Reproduce the listing below verbatim.

_RECORDED DATA_.
# # # #

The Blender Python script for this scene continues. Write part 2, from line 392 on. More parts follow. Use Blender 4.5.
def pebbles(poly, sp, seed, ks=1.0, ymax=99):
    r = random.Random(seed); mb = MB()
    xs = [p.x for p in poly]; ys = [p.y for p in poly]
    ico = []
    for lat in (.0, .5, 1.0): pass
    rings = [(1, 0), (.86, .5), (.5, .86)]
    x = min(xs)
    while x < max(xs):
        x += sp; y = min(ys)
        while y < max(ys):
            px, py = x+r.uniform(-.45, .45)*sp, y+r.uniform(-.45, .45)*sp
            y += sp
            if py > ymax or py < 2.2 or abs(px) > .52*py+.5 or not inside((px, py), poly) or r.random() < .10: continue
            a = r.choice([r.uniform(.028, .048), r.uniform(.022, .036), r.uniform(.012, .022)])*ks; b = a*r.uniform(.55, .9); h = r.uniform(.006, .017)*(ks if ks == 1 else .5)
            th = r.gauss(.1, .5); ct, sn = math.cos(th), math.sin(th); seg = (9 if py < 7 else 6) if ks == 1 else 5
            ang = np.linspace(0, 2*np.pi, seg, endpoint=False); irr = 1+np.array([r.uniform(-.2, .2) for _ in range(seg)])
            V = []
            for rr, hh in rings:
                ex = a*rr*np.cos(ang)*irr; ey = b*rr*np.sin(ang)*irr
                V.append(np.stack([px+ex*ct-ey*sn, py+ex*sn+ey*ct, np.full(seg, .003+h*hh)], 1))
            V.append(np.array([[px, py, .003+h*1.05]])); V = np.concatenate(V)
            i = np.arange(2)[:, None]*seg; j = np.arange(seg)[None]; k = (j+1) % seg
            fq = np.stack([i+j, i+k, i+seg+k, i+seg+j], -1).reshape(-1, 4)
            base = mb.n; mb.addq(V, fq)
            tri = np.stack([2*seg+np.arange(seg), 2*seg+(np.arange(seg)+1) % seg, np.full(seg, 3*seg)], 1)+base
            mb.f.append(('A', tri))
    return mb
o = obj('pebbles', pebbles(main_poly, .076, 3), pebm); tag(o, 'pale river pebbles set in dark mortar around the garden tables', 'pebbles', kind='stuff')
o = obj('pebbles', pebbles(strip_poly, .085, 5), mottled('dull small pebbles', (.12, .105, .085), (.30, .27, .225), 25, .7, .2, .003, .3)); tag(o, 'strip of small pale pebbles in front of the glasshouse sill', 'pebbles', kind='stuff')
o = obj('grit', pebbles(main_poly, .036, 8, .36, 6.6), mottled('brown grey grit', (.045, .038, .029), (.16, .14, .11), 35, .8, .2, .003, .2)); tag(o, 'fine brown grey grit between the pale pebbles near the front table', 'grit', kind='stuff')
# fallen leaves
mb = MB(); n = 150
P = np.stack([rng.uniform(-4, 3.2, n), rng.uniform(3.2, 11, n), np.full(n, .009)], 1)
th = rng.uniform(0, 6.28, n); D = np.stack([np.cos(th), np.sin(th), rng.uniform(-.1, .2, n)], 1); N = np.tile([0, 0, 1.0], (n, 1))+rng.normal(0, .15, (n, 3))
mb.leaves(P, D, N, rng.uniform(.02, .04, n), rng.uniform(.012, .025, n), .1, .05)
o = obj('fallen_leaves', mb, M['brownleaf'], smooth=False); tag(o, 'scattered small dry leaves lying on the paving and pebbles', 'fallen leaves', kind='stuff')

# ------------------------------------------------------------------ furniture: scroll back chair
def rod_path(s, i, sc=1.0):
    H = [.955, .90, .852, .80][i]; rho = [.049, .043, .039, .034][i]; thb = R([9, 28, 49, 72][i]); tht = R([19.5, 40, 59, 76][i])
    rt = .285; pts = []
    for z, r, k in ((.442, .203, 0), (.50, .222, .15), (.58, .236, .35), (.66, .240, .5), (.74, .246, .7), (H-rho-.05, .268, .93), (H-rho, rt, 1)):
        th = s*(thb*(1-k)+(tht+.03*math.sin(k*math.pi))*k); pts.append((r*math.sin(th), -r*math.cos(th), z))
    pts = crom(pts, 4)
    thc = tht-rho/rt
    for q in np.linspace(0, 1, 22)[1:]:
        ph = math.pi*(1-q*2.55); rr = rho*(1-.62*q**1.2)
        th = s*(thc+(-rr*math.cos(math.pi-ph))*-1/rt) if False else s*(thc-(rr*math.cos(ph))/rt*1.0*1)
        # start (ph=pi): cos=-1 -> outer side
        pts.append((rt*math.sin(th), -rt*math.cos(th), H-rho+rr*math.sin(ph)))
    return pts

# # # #

_SOLVED PROBLEM_.
The Blender Python script for this scene continues. Write part 2, from line 392 on. More parts follow. Use Blender 4.5.
def pebbles(poly, sp, seed, ks=1.0, ymax=99):
    r = random.Random(seed); mb = MB()
    xs = [p.x for p in poly]; ys = [p.y for p in poly]
    ico = []
    for lat in (.0, .5, 1.0): pass
    rings = [(1, 0), (.86, .5), (.5, .86)]
    x = min(xs)
    while x < max(xs):
        x += sp; y = min(ys)
        while y < max(ys):
            px, py = x+r.uniform(-.45, .45)*sp, y+r.uniform(-.45, .45)*sp
            y += sp
            if py > ymax or py < 2.2 or abs(px) > .52*py+.5 or not inside((px, py), poly) or r.random() < .10: continue
            a = r.choice([r.uniform(.028, .048), r.uniform(.022, .036), r.uniform(.012, .022)])*ks; b = a*r.uniform(.55, .9); h = r.uniform(.006, .017)*(ks if ks == 1 else .5)
            th = r.gauss(.1, .5); ct, sn = math.cos(th), math.sin(th); seg = (9 if py < 7 else 6) if ks == 1 else 5
            ang = np.linspace(0, 2*np.pi, seg, endpoint=False); irr = 1+np.array([r.uniform(-.2, .2) for _ in range(seg)])
            V = []
            for rr, hh in rings:
                ex = a*rr*np.cos(ang)*irr; ey = b*rr*np.sin(ang)*irr
                V.append(np.stack([px+ex*ct-ey*sn, py+ex*sn+ey*ct, np.full(seg, .003+h*hh)], 1))
            V.append(np.array([[px, py, .003+h*1.05]])); V = np.concatenate(V)
            i = np.arange(2)[:, None]*seg; j = np.arange(seg)[None]; k = (j+1) % seg
            fq = np.stack([i+j, i+k, i+seg+k, i+seg+j], -1).reshape(-1, 4)
            base = mb.n; mb.addq(V, fq)
            tri = np.stack([2*seg+np.arange(seg), 2*seg+(np.arange(seg)+1) % seg, np.full(seg, 3*seg)], 1)+base
            mb.f.append(('A', tri))
    return mb
o = obj('pebbles', pebbles(main_poly, .076, 3), pebm); tag(o, 'pale river pebbles set in dark mortar around the garden tables', 'pebbles', kind='stuff')
o = obj('pebbles', pebbles(strip_poly, .085, 5), mottled('dull small pebbles', (.12, .105, .085), (.30, .27, .225), 25, .7, .2, .003, .3)); tag(o, 'strip of small pale pebbles in front of the glasshouse sill', 'pebbles', kind='stuff')
o = obj('grit', pebbles(main_poly, .036, 8, .36, 6.6), mottled('brown grey grit', (.045, .038, .029), (.16, .14, .11), 35, .8, .2, .003, .2)); tag(o, 'fine brown grey grit between the pale pebbles near the front table', 'grit', kind='stuff')
# fallen leaves
mb = MB(); n = 150
P = np.stack([rng.uniform(-4, 3.2, n), rng.uniform(3.2, 11, n), np.full(n, .009)], 1)
th = rng.uniform(0, 6.28, n); D = np.stack([np.cos(th), np.sin(th), rng.uniform(-.1, .2, n)], 1); N = np.tile([0, 0, 1.0], (n, 1))+rng.normal(0, .15, (n, 3))
mb.leaves(P, D, N, rng.uniform(.02, .04, n), rng.uniform(.012, .025, n), .1, .05)
o = obj('fallen_leaves', mb, M['brownleaf'], smooth=False); tag(o, 'scattered small dry leaves lying on the paving and pebbles', 'fallen leaves', kind='stuff')

# ------------------------------------------------------------------ furniture: scroll back chair
def rod_path(s, i, sc=1.0):
    H = [.955, .90, .852, .80][i]; rho = [.049, .043, .039, .034][i]; thb = R([9, 28, 49, 72][i]); tht = R([19.5, 40, 59, 76][i])
    rt = .285; pts = []
    for z, r, k in ((.442, .203, 0), (.50, .222, .15), (.58, .236, .35), (.66, .240, .5), (.74, .246, .7), (H-rho-.05, .268, .93), (H-rho, rt, 1)):
        th = s*(thb*(1-k)+(tht+.03*math.sin(k*math.pi))*k); pts.append((r*math.sin(th), -r*math.cos(th), z))
    pts = crom(pts, 4)
    thc = tht-rho/rt
    for q in np.linspace(0, 1, 22)[1:]:
        ph = math.pi*(1-q*2.55); rr = rho*(1-.62*q**1.2)
        th = s*(thc+(-rr*math.cos(math.pi-ph))*-1/rt) if False else s*(thc-(rr*math.cos(ph))/rt*1.0*1)
        # start (ph=pi): cos=-1 -> outer side
        pts.append((rt*math.sin(th), -rt*math.cos(th), H-rho+rr*math.sin(ph)))
    return pts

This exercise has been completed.